**Task requirements**
Retype the opening lines of the listing below, ending with the line that contains "scene.camera = cam", and leave out any pictures.
## BEGIN
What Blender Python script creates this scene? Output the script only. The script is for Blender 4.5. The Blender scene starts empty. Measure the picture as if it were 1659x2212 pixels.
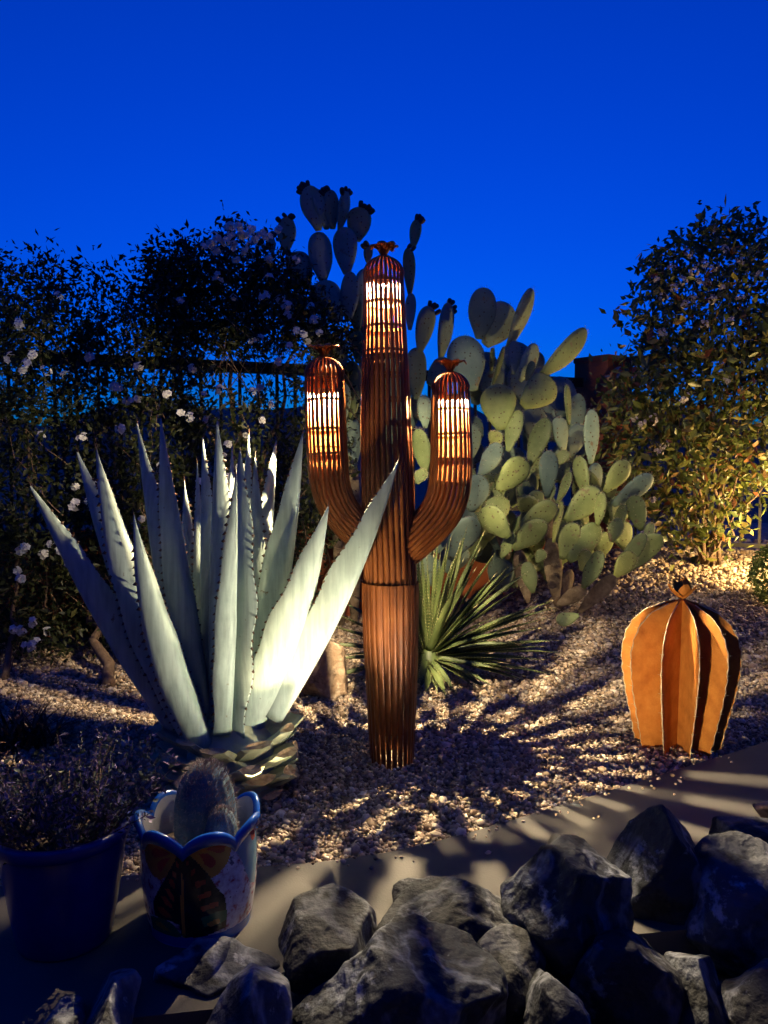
import bpy, math, random
import numpy as np
from mathutils import Vector, Matrix, noise

random.seed(7)
rng = np.random.default_rng(7)
scene = bpy.context.scene
C = scene.collection

# ------------------------------------------------------------------ camera, sky, exposure
CAM_H = 1.1
PITCH = math.radians(-3.5)
F = 1703.0                      # focal length in units of a 1659 x 2212 picture
cam_data = bpy.data.cameras.new('camera')
cam = bpy.data.objects.new('camera', cam_data)
C.objects.link(cam)
cam_data.sensor_fit = 'VERTICAL'
cam_data.sensor_height = 36.0
cam_data.lens = 36.0 * F / 2212.0
cam_data.clip_end = 3000.0
cam.location = (0, 0, CAM_H)
cam.rotation_euler = (math.pi / 2 + PITCH, 0, 0)
scene.camera = cam

world = bpy.data.worlds.new('World')
scene.world = world
world.use_nodes = True
wn = world.node_tree.nodes
wl = world.node_tree.links
for n in list(wn):
    wn.remove(n)
sky = wn.new('ShaderNodeTexSky')
sky.sky_type = 'NISHITA'
sky.sun_disc = False
sky.sun_elevation = math.radians(0.0)       # the sun has just gone
sky.sun_rotation = math.radians(0)           # below the horizon ahead
sky.ozone_density = 6.0
sky.air_density = 1.0
sky.dust_density = 0.3
tint = wn.new('ShaderNodeMix')
tint.data_type = 'RGBA'
tint.blend_type = 'MULTIPLY'
tint.inputs[0].default_value = 1.0
tint.inputs[7].default_value = (0.02, 2.3, 5.7, 1)   # tungsten white balance
wl.new(sky.outputs[0], tint.inputs[6])
bg = wn.new('ShaderNodeBackground')
bg.inputs[1].default_value = 0.15
wl.new(tint.outputs[2], bg.inputs[0])
wo = wn.new('ShaderNodeOutputWorld')
wl.new(bg.outputs[0], wo.inputs[0])

scene.view_settings.view_transform = 'Standard'
scene.view_settings.look = 'None'
scene.view_settings.exposure = 0.0
scene.view_settings.gamma = 1.0
scene.view_settings.use_curve_mapping = False
scene.render.engine = 'CYCLES'
scene.cycles.use_denoising = True
scene.cycles.max_bounces = 6
scene.cycles.diffuse_bounces = 3
scene.cycles.glossy_bounces = 3
scene.cycles.transparent_max_bounces = 8
scene.cycles.sample_clamp_indirect = 6.0
scene.cycles.caustics_reflective = False
scene.cycles.caustics_refractive = False

LAMP = {'trunk': 0.95, 'left': 1.35, 'right': 1.8, 'base': 0.006}
LAMP_L = 1050000.0                # radiance of the small lamp elements
LAMP_COL = (1.0, 0.79, 0.48)
GLOBE_L = 1050.0
SPOT_L = 25000.0
SPOT2_L = 9000.0
SPOT3_L = 13000.0

# ------------------------------------------------------------------ helpers
def P(u, v, D):
    """world point on the ray through picture point (u, v) at distance D in front of the viewer"""
    x = (u - 829.5) / F
    y = (1106.0 - v) / F
    dy = math.cos(PITCH) - math.sin(PITCH) * y
    dz = math.sin(PITCH) + math.cos(PITCH) * y
    t = D / dy
    return Vector((x * t, D, CAM_H + dz * t))

def G(u, v, z=0.0):
    """world point at height z on the ray"""
    x = (u - 829.5) / F
    y = (1106.0 - v) / F
    dy = math.cos(PITCH) - math.sin(PITCH) * y
    dz = math.sin(PITCH) + math.cos(PITCH) * y
    t = (z - CAM_H) / dz
    return Vector((x * t, dy * t, z))

def crop(x0, y0, scale):
    k = 1659.0 / 1920.0
    return lambda x, y: ((x0 + x / scale) * k, (y0 + y / scale) * k)

def smooth(a, b, x):
    t = min(1.0, max(0.0, (x - a) / (b - a)))
    return t * t * (3 - 2 * t)

def ground_z(x, y):
    return 0.40 * smooth(3.5, 6.2, y) * smooth(0.2, 2.0, x) + 0.012 * noise.noise(Vector((x * 1.7, y * 1.7, 3.1)))

OFF = {}
def link(o, parent=None):
    C.objects.link(o)
    if parent is not None:
        o.parent = parent
        OFF[o.name] = OFF[parent.name]
    return o

def root(name, loc, label, cat, group=None):
    o = bpy.data.objects.new(name, None)
    o.empty_display_size = 0.1
    C.objects.link(o)
    o.location = loc
    OFF[o.name] = np.array(loc, float)
    o['label'] = label
    o['category'] = cat
    if group:
        o['group'] = group
    return o

def tag(o, label, cat, group=None):
    o['label'] = label
    o['category'] = cat
    if group:
        o['group'] = group
    return o

def mk(name, verts, faces, mats, parent=None, smoothed=True, fmat=None, kind=None, label=None):
    """one mesh object; verts are world coordinates"""
    v = np.asarray(verts, float).reshape(-1, 3)
    if parent is not None:
        v = v - OFF[parent.name]
    me = bpy.data.meshes.new(name)
    if isinstance(faces, np.ndarray) and faces.ndim == 2:
        nf, k = faces.shape
        me.vertices.add(len(v))
        me.vertices.foreach_set('co', v.astype(np.float32).ravel())
        me.loops.add(nf * k)
        me.loops.foreach_set('vertex_index', faces.astype(np.int32).ravel())
        me.polygons.add(nf)
        me.polygons.foreach_set('loop_start', np.arange(0, nf * k, k, dtype=np.int32))
        me.update(calc_edges=True)
        me.validate()
    else:
        me.from_pydata(v.tolist(), [], [list(map(int, f)) for f in faces])
        me.update()
    if not isinstance(mats, (list, tuple)):
        mats = [mats]
    for m in mats:
        me.materials.append(m)
    if smoothed:
        me.polygons.foreach_set('use_smooth', np.ones(len(me.polygons), bool))
    if fmat is not None:
        me.polygons.foreach_set('material_index', np.asarray(fmat, np.int32))
    o = bpy.data.objects.new(name, me)
    link(o, parent)
    if parent is None:
        OFF[o.name] = np.zeros(3)
    if kind:
        o['kind'] = kind
    if label:
        o['label'] = label
    return o

class MB:
    def __init__(self):
        self.v = []; self.f = []; self.m = []
    def add(self, verts, faces, mi=0):
        b = len(self.v)
        self.v += [tuple(p) for p in verts]
        self.f += [[b + i for i in f] for f in faces]
        self.m += [mi] * len(faces)
    def box(self, x0, x1, y0, y1, z0, z1, mi=0, mat=None):
        p = [Vector((x, y, z)) for z in (z0, z1) for y in (y0, y1) for x in (x0, x1)]
        if mat is not None:
            p = [mat @ q for q in p]
        self.add(p, [(0, 2, 3, 1), (4, 5, 7, 6), (0, 1, 5, 4), (2, 6, 7, 3), (0, 4, 6, 2), (1, 3, 7, 5)], mi)
    def tube(self, pts, radii, n=8, mi=0, caps=True):
        pts = [Vector(p) for p in pts]
        vs = []; fs = []
        for i, p in enumerate(pts):
            t = (pts[min(i + 1, len(pts) - 1)] - pts[max(i - 1, 0)]).normalized()
            a = t.cross(Vector((0.31, 0.77, 0.55))).normalized()
            b = t.cross(a)
            r = radii[i] if hasattr(radii, '__len__') else radii
            for k in range(n):
                an = 2 * math.pi * k / n
                vs.append(p + (a * math.cos(an) + b * math.sin(an)) * r)
        for i in range(len(pts) - 1):
            for k in range(n):
                k2 = (k + 1) % n
                fs.append((i * n + k, i * n + k2, (i + 1) * n + k2, (i + 1) * n + k))
        if caps:
            fs.append(tuple(range(n - 1, -1, -1)))
            fs.append(tuple(range((len(pts) - 1) * n, len(pts) * n)))
        self.add(vs, fs, mi)
    def lathe(self, prof, centre, n=24, mi=0):
        """prof: list of (r, z)"""
        vs = []; fs = []
        for r, z in prof:
            for k in range(n):
                a = 2 * math.pi * k / n
                vs.append((centre[0] + r * math.cos(a), centre[1] + r * math.sin(a), centre[2] + z))
        for i in range(len(prof) - 1):
            for k in range(n):
                k2 = (k + 1) % n
                fs.append((i * n + k, i * n + k2, (i + 1) * n + k2, (i + 1) * n + k))
        self.add(vs, fs, mi)
    def build(self, name, mats, parent=None, smoothed=False, kind=None, label=None):
        return mk(name, self.v, self.f, mats, parent, smoothed, self.m, kind, label)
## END
**Output**
What Blender Python script creates this scene? Output the script only. The script is for Blender 4.5. The Blender scene starts empty. Measure the picture as if it were 1659x2212 pixels.
import bpy, math, random
import numpy as np
from mathutils import Vector, Matrix, noise

random.seed(7)
rng = np.random.default_rng(7)
scene = bpy.context.scene
C = scene.collection

# ------------------------------------------------------------------ camera, sky, exposure
CAM_H = 1.1
PITCH = math.radians(-3.5)
F = 1703.0                      # focal length in units of a 1659 x 2212 picture
cam_data = bpy.data.cameras.new('camera')
cam = bpy.data.objects.new('camera', cam_data)
C.objects.link(cam)
cam_data.sensor_fit = 'VERTICAL'
cam_data.sensor_height = 36.0
cam_data.lens = 36.0 * F / 2212.0
cam_data.clip_end = 3000.0
cam.location = (0, 0, CAM_H)
cam.rotation_euler = (math.pi / 2 + PITCH, 0, 0)
scene.camera = cam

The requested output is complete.